# Given task
Return each line of the listing that contains the string "from".

# Information supplied
* * *
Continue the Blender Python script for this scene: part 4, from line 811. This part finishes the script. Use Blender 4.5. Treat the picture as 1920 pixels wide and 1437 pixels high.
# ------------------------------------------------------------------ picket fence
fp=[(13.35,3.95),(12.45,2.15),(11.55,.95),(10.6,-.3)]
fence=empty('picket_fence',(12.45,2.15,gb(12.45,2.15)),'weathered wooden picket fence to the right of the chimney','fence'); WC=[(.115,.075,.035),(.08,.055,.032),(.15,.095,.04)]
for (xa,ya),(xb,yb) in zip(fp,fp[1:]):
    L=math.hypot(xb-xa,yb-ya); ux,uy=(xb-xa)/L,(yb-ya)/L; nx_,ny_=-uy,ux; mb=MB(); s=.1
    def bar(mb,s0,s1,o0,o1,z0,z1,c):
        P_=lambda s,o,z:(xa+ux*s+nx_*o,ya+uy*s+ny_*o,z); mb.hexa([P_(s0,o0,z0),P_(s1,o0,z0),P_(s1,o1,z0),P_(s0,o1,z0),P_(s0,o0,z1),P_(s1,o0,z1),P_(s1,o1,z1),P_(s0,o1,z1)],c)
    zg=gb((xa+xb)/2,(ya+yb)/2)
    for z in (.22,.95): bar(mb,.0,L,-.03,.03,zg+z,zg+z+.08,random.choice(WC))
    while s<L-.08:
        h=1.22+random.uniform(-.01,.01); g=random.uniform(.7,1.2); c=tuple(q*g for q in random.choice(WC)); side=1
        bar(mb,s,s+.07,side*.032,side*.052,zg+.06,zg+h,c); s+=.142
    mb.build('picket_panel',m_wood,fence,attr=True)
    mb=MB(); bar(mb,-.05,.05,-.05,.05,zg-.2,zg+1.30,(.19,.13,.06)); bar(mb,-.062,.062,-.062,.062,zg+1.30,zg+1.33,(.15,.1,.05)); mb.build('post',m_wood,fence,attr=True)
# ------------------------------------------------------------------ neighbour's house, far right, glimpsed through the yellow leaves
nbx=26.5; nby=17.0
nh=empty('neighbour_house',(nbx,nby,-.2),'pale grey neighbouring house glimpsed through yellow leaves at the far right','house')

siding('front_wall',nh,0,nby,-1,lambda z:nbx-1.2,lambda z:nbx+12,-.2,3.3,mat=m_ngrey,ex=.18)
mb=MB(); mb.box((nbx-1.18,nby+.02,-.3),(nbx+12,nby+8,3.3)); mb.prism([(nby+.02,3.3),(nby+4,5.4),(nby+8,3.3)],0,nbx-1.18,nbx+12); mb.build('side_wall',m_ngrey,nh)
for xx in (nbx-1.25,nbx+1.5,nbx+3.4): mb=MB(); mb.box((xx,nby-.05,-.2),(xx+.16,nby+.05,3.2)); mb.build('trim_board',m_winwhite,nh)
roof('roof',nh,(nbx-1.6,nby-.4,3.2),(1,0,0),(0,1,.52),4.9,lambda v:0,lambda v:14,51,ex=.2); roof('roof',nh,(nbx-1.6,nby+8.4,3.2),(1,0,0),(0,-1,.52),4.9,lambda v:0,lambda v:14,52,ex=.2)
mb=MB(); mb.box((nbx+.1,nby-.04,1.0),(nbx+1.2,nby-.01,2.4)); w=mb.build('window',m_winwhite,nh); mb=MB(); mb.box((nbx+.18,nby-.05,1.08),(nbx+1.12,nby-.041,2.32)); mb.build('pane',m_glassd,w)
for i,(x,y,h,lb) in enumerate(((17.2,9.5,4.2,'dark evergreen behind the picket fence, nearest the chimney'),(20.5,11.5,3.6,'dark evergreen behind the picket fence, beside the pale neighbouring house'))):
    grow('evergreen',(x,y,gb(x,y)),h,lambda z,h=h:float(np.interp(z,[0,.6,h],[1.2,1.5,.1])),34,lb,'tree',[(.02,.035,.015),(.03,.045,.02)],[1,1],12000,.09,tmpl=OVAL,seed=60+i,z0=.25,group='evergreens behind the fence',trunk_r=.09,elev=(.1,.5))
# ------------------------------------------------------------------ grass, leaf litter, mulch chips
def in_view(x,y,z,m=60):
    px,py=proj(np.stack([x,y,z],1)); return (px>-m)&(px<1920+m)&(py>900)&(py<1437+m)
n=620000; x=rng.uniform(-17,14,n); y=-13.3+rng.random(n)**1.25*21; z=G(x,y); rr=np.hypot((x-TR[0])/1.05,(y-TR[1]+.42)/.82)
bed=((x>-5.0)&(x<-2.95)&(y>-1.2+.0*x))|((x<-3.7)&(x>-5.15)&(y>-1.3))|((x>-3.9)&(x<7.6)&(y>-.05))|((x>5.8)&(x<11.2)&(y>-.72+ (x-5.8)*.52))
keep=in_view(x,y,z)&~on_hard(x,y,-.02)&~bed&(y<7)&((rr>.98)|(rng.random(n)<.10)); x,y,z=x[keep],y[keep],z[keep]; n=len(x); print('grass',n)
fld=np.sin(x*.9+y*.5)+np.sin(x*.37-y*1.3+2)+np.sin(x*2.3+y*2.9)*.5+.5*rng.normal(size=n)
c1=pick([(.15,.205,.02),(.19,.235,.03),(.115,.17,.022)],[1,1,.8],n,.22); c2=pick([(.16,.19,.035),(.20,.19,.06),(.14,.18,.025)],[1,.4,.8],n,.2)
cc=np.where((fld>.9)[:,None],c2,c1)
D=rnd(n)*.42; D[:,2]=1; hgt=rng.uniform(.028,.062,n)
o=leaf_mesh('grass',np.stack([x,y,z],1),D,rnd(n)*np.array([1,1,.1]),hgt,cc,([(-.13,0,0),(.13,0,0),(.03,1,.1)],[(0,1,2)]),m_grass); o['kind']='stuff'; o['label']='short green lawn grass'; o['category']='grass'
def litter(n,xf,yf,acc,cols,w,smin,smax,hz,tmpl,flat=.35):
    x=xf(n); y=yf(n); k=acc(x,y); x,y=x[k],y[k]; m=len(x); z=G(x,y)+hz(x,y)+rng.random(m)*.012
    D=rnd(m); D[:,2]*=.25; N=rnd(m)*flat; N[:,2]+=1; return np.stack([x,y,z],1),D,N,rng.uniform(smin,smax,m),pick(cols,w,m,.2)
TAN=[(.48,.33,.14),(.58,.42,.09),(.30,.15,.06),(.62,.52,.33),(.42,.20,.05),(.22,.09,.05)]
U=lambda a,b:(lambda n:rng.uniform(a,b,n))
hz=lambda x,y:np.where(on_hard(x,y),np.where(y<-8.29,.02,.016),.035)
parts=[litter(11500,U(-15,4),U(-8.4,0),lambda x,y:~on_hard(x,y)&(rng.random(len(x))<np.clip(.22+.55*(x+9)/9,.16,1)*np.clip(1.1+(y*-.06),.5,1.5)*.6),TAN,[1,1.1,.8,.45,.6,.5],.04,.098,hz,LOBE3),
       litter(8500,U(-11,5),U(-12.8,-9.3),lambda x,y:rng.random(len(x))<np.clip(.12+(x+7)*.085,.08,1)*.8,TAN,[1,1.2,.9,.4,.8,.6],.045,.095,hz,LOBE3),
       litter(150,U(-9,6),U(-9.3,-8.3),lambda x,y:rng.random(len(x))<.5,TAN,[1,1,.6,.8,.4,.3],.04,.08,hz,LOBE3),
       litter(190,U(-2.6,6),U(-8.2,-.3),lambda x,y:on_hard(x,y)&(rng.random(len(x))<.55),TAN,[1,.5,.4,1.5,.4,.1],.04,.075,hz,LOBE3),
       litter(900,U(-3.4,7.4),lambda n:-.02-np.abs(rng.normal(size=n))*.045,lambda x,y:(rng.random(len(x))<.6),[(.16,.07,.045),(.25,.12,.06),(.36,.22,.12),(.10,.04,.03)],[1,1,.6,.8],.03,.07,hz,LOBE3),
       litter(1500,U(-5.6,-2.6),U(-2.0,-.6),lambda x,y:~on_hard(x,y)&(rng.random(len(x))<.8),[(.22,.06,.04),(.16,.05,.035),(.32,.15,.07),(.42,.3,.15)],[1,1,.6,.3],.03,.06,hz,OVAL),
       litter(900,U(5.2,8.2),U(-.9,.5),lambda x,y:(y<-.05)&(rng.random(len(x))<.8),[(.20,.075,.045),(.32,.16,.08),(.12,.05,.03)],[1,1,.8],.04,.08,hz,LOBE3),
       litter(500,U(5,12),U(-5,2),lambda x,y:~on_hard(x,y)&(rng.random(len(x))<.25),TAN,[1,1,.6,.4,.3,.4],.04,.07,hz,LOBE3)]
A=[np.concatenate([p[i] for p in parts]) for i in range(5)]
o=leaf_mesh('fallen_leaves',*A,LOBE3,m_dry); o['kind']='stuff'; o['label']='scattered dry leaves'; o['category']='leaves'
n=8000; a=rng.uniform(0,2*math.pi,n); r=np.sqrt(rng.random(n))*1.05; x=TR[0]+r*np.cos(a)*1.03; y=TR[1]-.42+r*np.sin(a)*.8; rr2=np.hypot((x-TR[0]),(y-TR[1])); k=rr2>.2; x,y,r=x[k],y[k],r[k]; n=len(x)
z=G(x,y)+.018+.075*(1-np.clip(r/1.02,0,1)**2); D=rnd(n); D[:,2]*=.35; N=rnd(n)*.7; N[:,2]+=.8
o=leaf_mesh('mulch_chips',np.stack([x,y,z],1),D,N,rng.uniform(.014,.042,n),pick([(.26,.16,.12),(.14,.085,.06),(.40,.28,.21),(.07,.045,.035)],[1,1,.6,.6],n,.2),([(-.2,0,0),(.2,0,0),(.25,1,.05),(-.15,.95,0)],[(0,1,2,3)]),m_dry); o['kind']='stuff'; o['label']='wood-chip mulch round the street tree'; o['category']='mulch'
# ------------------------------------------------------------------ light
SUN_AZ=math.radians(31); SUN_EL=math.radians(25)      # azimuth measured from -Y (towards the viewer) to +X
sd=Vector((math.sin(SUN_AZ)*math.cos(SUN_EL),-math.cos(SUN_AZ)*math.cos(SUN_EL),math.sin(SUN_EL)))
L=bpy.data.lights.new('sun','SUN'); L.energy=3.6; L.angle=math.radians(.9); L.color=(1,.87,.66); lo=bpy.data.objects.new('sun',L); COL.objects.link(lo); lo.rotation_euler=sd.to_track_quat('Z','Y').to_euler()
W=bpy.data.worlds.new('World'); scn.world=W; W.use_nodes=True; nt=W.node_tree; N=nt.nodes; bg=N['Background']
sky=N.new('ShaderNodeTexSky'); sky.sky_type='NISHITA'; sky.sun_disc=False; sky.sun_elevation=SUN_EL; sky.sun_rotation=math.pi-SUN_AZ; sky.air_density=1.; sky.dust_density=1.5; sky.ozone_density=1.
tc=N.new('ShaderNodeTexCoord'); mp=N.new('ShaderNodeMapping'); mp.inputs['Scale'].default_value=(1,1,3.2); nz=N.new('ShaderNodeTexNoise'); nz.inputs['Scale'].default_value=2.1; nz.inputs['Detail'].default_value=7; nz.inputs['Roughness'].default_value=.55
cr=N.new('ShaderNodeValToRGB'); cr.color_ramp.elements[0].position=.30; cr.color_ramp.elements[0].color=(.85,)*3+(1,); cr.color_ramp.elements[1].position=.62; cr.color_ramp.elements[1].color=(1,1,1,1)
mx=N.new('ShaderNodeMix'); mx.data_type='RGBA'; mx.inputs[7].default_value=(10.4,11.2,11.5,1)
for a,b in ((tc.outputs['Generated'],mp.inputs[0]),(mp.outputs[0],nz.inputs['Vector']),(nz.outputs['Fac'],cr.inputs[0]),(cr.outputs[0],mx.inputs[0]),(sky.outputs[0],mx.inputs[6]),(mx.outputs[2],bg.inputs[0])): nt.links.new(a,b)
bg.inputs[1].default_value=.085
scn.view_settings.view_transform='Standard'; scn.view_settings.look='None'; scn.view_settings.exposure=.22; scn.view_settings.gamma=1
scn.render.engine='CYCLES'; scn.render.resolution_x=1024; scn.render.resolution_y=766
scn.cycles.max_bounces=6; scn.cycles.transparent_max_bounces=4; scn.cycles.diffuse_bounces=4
* * *
# Reply
Continue the Blender Python script for this scene: part 4, from line 811. This part finishes the script. Use Blender 4.5. Treat the picture as 1920 pixels wide and 1437 pixels high.
SUN_AZ=math.radians(31); SUN_EL=math.radians(25)      # azimuth measured from -Y (towards the viewer) to +X